The problem with the Liberals is not that their voter base it is divided, it is that their voter base has left them. And the reason their voter base has left them is because the Liberals have been acting like humungeous bozos for most of this decade. It is really not much more complicated than that. The former Natural Governing Party transformed itself into the Party of Humungeous Bozos, and if there is one thing Canadians have shown over the years is that you can’t get elected if you are a humungeous bozo. You can be an arrogant jerk (Trudeau), a slimeball (Mulroney), a gangster (Chretien) or a paranoid control freak (Harper), but the Canadian body politic is powerfully immune to bozos.

Ok, enough name calling. There’s actually a pretty good reason, from the realm of political theory, why a merger is a bad idea. For the past couple of centuries western democracies have tended to be divided into three main tribes: Liberals, Socialists, and Conservatives. There are overlaps and cross-breedings that complicate things a bit, and local factors such as secessionist parties that can complicate them a lot, but generally speaking this is the Canadian experience – the Liberals, the NDP, and the Conservatives. Britain has always had these three constituencies shoehorned into a party system that is finally accommodating them; the outlier is the United States which has a weak socialist constituency that is further marginalized by the rigid two-party structure.

I think that Canada was well-served by the old three-party system, and I don’t think a Liberal-NDP merger is an improvement. Andrew Coyne likes to say that Canadians need more choice in their politics, not less. I wouldn’t go that far, but I do think shrinking the range of available serious options is going to really, really annoy a lot of voters, more than the people who may be engaged in secret negotiations can imagine.

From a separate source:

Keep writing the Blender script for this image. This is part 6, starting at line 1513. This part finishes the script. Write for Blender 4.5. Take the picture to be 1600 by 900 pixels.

But that’s speculation. What I do know is that the Liberals have two main problems, one internal, the other external. The internal problem is that it is run, as mentioned, by bozos. The external problem is the ongoing existence of the Bloc Quebecois. The disappearance of the Bloc would be the best thing that could happen not just to the Liberals, but to Canadian politics by bringing Quebec back into the federal system. How can we get rid of the Bloc? Proportional representation might do it, but that’s not on the agenda for the time being. Another idea would be to get rid of the public per-vote subsidy, which would certainly weaken the Bloc, if not destroy it.

But recall what happened when Stephen Harper suggested doing that: The Liberals went crazy, and started talking about a governing coalition with the NDP and the Bloc. Remember how that turned out?

Threatening to merge isn’t a solution to the Liberals’ problem; rather, the fact that this idea is being seriously floated is a sign of how deep their problems are. If the Liberals insist on chasing this, the NDP should run far and fast away.